Puerto Ricans didn’t start moving to the mainland just last year. Connections to the island remain very strong for a large number of them, and are quite aware of how they get treated by the government in *both *places. Yes, some number have relocated, a number reportedly in the hundreds of thousands just in Florida, in addition to the several hundreds of thousands already here. They all have, let us say, as strong a motivation to vote as ever - and this is a close state.

Do you really think any of them were under the illusion that Trump gave a crap about Puerto Rico in 2016? DSeid is right, latino turnout is consistently worse than black or white turnout by a large margin. Puerto Rican origin people might be higher than the latino average but if calling them rapists and wanting to build a wall didn’t inspire Mexican Americans to up their voting turnout, I am not confident a crappy disaster response will affect Puerto Rican turnout.

Here’s an old Slate article discussing the riddle of why the island has good voter turnout but Puerto Ricans on the mainland do not:

Not really, but the motivation levels are somewhat different now post-Maria, wouldn’t you think?

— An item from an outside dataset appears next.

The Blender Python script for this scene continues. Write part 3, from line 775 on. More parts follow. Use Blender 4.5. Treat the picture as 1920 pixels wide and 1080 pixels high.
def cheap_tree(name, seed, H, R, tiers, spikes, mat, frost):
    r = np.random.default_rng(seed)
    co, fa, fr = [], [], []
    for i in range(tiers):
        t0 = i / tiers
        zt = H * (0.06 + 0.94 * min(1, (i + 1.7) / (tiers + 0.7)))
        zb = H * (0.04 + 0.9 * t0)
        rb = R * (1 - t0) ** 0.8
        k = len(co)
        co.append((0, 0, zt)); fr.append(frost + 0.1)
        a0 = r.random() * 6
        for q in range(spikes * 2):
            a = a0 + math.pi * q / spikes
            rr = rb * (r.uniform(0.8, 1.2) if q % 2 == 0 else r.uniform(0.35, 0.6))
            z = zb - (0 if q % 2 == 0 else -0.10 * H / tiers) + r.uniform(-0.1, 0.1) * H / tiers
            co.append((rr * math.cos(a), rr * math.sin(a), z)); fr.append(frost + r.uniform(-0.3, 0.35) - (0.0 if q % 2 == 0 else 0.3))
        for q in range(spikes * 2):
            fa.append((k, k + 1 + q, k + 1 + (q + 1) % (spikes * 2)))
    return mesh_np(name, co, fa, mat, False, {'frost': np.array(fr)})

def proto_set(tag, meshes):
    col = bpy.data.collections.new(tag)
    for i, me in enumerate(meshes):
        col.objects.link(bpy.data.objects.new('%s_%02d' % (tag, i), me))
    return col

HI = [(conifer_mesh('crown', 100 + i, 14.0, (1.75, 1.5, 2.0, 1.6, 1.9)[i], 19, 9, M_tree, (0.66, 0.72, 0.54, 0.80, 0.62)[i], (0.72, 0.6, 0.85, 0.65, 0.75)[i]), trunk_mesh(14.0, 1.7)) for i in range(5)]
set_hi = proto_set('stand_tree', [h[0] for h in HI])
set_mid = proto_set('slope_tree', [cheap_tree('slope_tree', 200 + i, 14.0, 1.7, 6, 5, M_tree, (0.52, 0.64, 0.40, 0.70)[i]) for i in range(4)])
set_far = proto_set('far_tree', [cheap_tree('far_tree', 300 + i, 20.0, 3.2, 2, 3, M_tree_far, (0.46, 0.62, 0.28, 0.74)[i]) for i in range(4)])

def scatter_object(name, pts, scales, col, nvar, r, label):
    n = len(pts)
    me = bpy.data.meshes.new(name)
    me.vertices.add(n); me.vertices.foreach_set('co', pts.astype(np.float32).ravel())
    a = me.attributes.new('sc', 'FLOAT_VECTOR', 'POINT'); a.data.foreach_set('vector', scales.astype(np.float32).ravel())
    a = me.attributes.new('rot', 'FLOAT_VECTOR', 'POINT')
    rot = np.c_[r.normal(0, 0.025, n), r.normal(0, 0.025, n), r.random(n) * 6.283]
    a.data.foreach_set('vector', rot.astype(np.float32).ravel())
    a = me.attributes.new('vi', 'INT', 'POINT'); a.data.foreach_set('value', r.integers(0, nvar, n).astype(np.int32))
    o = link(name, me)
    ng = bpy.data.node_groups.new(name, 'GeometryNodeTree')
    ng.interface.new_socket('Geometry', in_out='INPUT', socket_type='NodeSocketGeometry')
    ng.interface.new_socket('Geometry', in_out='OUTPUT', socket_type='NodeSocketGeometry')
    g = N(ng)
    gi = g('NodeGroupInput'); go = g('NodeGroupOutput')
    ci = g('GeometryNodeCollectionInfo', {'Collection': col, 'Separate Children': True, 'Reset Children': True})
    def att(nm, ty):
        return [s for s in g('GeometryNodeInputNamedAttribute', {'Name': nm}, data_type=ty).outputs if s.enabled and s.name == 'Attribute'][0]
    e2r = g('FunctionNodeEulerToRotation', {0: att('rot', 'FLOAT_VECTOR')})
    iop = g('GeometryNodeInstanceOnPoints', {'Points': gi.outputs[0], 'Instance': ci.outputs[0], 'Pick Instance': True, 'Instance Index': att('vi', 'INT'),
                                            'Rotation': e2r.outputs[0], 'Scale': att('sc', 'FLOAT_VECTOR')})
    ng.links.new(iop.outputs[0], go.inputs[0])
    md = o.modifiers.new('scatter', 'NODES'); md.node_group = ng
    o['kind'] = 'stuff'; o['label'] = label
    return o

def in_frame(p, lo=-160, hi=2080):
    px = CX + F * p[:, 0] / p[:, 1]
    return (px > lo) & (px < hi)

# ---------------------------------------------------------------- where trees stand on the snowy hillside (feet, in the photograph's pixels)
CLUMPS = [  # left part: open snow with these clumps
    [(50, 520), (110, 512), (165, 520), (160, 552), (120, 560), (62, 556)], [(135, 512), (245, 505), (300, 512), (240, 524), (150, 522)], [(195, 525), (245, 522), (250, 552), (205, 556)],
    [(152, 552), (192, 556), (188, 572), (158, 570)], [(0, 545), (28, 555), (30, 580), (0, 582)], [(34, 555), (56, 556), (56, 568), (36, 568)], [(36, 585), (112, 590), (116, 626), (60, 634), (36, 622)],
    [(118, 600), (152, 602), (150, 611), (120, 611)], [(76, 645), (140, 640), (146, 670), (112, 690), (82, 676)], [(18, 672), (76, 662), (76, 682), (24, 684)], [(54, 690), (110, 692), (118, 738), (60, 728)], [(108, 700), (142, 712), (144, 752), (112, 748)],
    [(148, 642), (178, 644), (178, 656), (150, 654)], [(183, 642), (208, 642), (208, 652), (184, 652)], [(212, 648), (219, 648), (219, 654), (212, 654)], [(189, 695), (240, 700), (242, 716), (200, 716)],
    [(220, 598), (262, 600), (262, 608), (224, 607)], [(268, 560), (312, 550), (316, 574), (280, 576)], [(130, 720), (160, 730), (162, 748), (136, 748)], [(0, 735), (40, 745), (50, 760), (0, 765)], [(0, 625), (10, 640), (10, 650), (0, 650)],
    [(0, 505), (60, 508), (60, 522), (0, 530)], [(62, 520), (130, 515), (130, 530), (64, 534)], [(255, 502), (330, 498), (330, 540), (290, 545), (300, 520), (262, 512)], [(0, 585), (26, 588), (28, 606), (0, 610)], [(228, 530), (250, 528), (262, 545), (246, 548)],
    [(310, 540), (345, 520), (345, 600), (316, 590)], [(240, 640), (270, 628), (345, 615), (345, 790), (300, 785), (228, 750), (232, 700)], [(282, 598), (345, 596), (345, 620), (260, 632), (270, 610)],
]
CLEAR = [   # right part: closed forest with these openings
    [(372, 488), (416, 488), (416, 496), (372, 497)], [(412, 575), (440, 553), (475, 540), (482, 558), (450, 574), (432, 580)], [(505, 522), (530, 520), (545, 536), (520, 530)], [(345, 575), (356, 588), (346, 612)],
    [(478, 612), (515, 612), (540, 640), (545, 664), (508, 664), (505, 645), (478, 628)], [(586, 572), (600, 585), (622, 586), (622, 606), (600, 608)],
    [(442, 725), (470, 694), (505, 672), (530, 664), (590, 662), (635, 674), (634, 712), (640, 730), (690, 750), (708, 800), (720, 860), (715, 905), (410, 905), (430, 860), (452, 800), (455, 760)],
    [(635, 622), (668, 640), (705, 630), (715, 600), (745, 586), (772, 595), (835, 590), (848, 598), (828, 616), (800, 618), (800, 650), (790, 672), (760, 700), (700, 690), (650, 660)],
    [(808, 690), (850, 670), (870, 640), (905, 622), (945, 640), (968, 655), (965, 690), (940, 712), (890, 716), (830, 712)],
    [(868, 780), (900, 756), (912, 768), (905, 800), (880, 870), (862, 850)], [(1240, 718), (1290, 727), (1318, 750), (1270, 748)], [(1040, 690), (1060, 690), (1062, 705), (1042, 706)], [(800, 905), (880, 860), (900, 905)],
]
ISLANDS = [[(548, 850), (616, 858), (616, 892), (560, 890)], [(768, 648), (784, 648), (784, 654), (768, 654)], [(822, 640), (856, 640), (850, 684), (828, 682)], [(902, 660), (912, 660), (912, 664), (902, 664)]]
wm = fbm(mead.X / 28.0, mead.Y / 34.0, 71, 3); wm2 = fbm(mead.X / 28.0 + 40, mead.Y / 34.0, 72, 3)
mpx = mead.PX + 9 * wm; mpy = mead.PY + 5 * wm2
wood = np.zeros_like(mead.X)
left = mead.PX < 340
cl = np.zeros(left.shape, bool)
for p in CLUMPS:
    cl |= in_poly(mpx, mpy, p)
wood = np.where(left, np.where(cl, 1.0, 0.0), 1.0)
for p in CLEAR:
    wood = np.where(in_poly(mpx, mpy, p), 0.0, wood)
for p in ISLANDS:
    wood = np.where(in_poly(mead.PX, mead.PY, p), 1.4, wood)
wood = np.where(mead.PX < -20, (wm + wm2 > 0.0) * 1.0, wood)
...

If I was engaging in wishful thinking, yes. But realistically, I doubt it. I personally guess that latin Americans feel (or I should say more often feel than white and back Americans) that they are and/or considered outsiders of American society and that’s why they vote less. A poor disaster relief after Maria merely confirms that perception so why should it change their voting behaviour? How do you reconcile your thinking with the fact that calling Mexicans rapists didn’t jump start latino voting?